A rapid atmospheric correction model for L-band microwave radiometer under the cloudless condition

Abstract

Atmospheric correction is very important to the accurate retrieval of geophysical parameters from spaceborne L-band radiometers. In this paper, the L-band upwelling and downwelling radiation brightness temperature and transmittance above sea surface are calculated using the atmospheric radiation transfer model based on NCEP temperature and humidity profile data. A regression model, i.e., radiation-vapor model, is established to describe the relationship between the three atmospheric radiation parameters and the atmospheric water vapor content as well as the sea surface pressure. Using this model, the atmospheric radiation parameters can be calculated and used to correct the atmospheric effects in L-band microwave radiometer observation.
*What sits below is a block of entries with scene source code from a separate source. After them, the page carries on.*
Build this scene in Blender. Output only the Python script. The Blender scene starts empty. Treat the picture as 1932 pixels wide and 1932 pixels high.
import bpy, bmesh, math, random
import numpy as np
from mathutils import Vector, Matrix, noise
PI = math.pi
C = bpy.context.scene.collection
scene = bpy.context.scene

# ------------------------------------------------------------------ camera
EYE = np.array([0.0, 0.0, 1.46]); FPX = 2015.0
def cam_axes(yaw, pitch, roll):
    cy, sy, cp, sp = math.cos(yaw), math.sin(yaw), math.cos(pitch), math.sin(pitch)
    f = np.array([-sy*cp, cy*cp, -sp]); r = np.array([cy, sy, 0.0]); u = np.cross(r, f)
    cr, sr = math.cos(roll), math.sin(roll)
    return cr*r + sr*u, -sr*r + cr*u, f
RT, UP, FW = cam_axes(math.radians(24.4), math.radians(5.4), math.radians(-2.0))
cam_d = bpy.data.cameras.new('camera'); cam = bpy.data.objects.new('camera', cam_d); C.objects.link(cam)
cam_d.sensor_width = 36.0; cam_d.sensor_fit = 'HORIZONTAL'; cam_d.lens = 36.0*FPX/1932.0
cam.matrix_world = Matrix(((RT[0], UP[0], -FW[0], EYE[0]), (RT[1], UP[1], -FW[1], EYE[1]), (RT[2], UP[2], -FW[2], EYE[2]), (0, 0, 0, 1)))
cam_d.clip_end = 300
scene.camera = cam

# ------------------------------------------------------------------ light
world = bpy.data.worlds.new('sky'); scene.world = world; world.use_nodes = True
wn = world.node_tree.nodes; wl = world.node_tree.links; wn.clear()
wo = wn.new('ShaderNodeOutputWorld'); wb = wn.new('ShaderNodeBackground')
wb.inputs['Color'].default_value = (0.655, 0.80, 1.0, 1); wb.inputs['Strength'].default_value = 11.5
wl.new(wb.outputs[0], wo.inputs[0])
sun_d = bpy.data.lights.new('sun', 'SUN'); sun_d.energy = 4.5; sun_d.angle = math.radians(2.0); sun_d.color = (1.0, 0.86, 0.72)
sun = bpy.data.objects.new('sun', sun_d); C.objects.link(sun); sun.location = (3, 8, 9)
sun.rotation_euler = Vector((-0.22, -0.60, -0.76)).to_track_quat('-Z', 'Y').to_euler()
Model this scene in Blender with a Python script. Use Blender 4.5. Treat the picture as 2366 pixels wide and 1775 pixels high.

In order to test the proposed model, the atmospheric radiation parameters are calculated by this model and compared with the SSM/I water vapor content data and the NCEP surface pressure data. Finally, the model outputs are compared with the Aquarius satellite data. Results indicate that the radiation brightness temperature calculated by the proposed model is lower than the Aquarius data about 0.335 K and the root-mean-square error between them is about 0.086 K after correcting the systematic errors. The atmospheric transmittance calculated by the proposed model agrees well with the Aquarius data. Besides, the proposed model uses fewer input data and is faster and more stable than other existing models.